Se as grandes organizações da mentira atuam nas sombras, os operários alienados e alienantes que trabalham para elas como escravos mostram sua cara sorridente. São os tios e tias do Zap, você os conhece. Quando interpelados pelo bom senso do vizinho de condomínio, protegem-se na desculpa de que apenas exercem sua “liberdade de expressão”. Estão errados em tudo, inclusive nisso. Estão errados principalmente nisso.
Em primeiro lugar, as agências camufladas de onde recebem a porcariada que distribuem não têm direito à liberdade de expressão, nem poderiam ter. A liberdade de expressão é um direito da pessoa humana, não de pessoas jurídicas ou de organizações criminosas. O Estado, as empresas e os partidos políticos não têm liberdade de expressão, pois não são pessoas. A liberdade de expressão é um direito humano, um direito de gente de carne e osso, não uma licença econômica ou corporativa.
Portanto, quando um desses grupelhos ilegais ou uma dessas big techs impulsionam falsidades que lesam a saúde pública e a integridade física de milhões de seres humanos, não é de liberdade de expressão que estamos falando, mas de um inaceitável abuso do poder econômico. A finalidade desse tipo de abuso é fazer propaganda do caos e instaurar um ambiente em que “ninguém acredita em mais nada”, como sintetizou Hannah Arendt numa célebre entrevista. Em resumo, não aceitemos mais chamar de “liberdade de expressão” o que não passa de abuso destrutivo do poder econômico.

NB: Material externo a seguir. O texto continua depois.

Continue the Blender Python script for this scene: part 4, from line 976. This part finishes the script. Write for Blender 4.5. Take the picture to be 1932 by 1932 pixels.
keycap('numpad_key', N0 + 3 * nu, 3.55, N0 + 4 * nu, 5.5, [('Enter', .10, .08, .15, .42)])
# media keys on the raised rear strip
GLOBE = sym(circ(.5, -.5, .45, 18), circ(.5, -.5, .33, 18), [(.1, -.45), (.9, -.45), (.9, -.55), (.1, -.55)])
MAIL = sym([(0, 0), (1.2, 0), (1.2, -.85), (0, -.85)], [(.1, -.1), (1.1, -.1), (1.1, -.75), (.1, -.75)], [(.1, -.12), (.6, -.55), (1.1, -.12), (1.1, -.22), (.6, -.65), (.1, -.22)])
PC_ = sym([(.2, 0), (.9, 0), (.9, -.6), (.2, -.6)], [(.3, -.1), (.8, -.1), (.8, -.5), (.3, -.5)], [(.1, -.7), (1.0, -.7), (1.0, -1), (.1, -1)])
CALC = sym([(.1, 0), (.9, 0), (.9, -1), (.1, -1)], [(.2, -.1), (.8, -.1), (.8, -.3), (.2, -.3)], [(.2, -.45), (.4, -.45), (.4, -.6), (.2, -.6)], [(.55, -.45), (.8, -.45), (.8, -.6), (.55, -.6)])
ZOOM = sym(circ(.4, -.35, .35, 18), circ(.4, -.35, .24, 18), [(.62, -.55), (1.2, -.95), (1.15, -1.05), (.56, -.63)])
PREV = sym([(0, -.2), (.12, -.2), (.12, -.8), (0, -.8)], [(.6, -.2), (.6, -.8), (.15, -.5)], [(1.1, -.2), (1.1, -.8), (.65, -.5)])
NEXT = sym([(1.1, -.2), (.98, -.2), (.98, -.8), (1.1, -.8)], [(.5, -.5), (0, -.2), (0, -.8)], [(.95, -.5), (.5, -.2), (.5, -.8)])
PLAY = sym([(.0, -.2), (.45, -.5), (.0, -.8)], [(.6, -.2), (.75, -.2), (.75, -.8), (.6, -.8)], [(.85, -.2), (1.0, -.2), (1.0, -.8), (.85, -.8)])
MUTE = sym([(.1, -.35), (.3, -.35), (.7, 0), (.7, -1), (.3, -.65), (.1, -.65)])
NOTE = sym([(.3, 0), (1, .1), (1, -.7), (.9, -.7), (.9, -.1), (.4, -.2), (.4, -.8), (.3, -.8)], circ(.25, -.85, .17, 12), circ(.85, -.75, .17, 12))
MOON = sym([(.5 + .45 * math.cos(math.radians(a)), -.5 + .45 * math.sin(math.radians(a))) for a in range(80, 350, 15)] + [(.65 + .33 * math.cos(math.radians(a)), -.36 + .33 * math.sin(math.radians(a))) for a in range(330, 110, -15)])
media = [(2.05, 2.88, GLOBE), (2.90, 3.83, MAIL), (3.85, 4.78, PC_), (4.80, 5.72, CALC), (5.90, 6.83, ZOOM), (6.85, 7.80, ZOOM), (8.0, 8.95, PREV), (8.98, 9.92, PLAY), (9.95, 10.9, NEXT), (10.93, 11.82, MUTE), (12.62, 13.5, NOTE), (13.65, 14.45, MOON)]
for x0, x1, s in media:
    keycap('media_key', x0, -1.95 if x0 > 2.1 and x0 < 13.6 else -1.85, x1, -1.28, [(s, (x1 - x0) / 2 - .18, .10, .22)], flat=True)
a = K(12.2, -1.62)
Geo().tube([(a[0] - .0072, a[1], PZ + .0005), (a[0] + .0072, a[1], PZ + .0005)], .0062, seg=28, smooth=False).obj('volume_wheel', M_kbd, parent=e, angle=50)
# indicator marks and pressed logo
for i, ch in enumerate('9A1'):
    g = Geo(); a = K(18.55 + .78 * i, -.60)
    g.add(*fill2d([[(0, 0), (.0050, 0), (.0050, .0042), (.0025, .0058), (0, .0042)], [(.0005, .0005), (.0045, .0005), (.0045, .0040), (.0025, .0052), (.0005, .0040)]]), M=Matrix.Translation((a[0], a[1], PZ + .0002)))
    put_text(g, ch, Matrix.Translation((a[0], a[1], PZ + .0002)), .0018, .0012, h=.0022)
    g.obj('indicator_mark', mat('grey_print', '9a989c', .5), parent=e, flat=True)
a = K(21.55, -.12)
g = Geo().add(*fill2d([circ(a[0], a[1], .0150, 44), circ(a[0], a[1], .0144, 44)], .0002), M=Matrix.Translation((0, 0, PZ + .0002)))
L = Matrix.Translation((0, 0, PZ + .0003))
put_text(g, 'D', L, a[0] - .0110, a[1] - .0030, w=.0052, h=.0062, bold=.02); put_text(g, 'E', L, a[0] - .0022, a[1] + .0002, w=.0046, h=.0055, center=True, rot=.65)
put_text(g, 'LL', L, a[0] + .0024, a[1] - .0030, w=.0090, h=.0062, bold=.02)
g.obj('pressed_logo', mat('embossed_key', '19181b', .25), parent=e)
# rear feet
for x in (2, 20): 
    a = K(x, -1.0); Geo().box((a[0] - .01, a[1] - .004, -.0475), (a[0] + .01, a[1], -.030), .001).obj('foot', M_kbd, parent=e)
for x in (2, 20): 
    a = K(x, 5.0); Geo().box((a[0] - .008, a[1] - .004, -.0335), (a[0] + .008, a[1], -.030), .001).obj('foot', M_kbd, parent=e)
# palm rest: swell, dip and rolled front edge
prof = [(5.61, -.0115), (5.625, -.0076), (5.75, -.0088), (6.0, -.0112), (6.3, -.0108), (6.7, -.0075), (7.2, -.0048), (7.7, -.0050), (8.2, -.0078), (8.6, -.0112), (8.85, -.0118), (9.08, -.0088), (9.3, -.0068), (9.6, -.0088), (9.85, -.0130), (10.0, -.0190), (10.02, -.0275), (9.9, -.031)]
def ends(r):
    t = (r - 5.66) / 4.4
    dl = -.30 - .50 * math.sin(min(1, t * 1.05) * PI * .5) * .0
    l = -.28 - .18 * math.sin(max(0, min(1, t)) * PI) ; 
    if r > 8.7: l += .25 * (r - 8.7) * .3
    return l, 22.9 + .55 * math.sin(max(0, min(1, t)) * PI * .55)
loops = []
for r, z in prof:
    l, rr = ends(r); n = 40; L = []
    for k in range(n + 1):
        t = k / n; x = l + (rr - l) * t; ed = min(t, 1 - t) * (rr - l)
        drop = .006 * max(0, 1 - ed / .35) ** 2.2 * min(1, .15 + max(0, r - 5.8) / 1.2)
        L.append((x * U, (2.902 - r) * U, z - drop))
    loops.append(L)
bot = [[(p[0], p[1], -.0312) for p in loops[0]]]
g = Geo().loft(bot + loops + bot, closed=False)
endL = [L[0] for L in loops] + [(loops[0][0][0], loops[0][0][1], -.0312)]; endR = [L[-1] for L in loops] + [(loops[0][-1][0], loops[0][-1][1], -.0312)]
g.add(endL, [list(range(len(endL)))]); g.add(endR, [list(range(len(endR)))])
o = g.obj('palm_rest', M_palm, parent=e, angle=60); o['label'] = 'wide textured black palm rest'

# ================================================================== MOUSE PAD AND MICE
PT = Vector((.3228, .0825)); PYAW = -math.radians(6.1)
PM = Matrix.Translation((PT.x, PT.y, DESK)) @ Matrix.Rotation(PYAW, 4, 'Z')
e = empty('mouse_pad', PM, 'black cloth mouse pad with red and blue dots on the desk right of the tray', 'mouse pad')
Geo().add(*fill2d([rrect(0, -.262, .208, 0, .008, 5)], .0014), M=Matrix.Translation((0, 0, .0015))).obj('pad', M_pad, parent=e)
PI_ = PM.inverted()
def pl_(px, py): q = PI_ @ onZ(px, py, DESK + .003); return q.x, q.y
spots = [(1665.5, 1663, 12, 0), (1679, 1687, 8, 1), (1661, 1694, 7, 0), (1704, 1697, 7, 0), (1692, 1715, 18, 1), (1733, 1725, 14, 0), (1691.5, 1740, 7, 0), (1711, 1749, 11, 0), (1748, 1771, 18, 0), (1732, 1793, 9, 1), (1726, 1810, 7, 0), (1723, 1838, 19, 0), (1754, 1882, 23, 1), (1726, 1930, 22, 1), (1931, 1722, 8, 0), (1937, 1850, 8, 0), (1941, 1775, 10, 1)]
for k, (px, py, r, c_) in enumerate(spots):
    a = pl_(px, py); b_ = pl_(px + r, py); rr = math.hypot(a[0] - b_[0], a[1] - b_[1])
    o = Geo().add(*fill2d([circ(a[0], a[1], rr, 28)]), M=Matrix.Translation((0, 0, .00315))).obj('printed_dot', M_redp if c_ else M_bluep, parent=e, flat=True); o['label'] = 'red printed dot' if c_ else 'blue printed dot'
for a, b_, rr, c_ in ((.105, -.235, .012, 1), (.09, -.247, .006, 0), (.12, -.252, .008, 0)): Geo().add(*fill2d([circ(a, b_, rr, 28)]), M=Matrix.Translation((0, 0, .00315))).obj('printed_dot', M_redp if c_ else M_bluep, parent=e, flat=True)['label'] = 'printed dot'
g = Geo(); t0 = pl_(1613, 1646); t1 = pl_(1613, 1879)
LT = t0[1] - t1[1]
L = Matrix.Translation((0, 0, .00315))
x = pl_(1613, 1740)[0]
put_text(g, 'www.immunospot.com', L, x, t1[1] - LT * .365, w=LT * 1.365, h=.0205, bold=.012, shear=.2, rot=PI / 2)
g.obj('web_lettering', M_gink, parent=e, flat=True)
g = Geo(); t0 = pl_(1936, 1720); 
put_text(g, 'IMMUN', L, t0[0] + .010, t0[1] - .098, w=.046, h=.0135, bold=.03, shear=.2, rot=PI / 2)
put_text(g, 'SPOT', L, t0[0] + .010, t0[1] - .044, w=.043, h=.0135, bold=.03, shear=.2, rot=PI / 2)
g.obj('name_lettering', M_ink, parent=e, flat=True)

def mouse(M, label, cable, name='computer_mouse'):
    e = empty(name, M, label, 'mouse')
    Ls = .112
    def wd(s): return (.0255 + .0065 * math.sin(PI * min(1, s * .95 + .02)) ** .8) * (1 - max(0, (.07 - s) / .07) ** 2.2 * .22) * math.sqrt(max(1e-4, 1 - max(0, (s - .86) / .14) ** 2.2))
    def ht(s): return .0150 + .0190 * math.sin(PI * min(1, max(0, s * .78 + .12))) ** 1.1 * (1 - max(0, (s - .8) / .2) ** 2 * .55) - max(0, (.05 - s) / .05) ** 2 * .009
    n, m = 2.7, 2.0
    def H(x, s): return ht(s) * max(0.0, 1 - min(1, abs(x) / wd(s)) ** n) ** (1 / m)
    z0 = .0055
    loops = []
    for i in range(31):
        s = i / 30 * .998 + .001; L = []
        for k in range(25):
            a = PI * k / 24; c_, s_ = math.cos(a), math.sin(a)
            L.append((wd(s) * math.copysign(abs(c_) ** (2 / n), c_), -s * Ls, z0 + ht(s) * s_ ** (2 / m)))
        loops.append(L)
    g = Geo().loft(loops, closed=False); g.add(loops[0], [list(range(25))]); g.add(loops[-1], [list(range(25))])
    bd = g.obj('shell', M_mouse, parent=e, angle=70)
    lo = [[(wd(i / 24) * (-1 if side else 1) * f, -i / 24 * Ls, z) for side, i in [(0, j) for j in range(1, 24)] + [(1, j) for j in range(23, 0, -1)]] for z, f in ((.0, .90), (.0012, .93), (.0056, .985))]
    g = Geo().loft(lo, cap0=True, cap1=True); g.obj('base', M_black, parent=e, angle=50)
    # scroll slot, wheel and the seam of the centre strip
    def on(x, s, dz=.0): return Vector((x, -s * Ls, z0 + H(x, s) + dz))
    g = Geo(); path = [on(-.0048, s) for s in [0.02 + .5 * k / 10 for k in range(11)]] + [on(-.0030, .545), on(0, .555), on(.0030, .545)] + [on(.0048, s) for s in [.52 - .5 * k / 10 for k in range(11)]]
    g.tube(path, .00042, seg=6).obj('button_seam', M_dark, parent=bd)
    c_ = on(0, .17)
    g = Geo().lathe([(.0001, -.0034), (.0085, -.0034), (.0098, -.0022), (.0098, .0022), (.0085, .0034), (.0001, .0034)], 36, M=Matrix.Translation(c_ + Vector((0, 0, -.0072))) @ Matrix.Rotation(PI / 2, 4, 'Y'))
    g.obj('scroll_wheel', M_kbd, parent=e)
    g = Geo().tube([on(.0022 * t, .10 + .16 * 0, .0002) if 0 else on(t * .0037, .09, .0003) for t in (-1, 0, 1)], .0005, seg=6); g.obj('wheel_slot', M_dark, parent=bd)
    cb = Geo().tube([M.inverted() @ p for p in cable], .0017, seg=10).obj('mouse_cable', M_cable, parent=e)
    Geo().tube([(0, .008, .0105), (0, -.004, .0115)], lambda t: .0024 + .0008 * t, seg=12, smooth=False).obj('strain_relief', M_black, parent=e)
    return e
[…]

Isso posto, falemos agora da liberdade das pessoas, as tais idiotas inúteis que se comprazem com a tarefa de disseminar as notícias fraudulentas em troca de nada – ou, melhor dizendo, em troca do gozo imaginário de se olharem no espelho e se chamarem de “patriotas”. As voluntárias do obscurantismo, por certo, contam com o direito de proferir e reproduzir tolices de mau gosto. Sim, elas são livres para pronunciar o impronunciável. Elas só não têm direito de dar seguimento a crimes.
Aí vem o ponto mais embaraçoso. Elas não sabem distinguir uma coisa da outra. A ideia que carregam de liberdade é uma não ideia: elas concebem a liberdade como uma espécie de bocarra, uma porteira aberta nas fronteiras do corpo para dar vazão aos impulsos viscerais, a despeito das convenções e das normas básicas do convívio civilizado. A liberdade seria, enfim, o triunfo do bicho sobre o humano. É como se o sujeito dissesse “eu sou livre para oprimir você e exercer contra você a minha estupidez essencial”.
E qual a origem dessa concepção pulsional de liberdade? Sigo aqui a sugestão do psicanalista Ricardo Goldenberg. Em um breve ensaio, Do cinismo ao descaramento (no livro O MalEstar na Cultura Revisitado, organizado por Lucia Santaella, publicado pela Estação das Letras e Cores), Goldenberg localiza no Marquês de Sade (17401814) fantasia de que a “liberdade individual” incluiria um suposto “direito” de “gozar do próximo sem nenhum entrave” (“gozar”, aqui, é sinônimo de abusar). Em Sade, o sujeito livre é aquele que consegue juntar o pior vício da aristocracia (dispor do corpo do outro como dispõe da terra) ao pior vício da burguesia (explorar energia do outro para acumular dinheiro e prazer). Em suma, o homem livre é amoral, assassino, pedófilo, estuprador e ditador. No meio de tamanha enchente de mentiras, a gente pode acrescentar: e fascista. A liberdade fake, a liberdade sádica, que no fundo é a negação de toda liberdade, está levando o Brasil ao naufrágio total.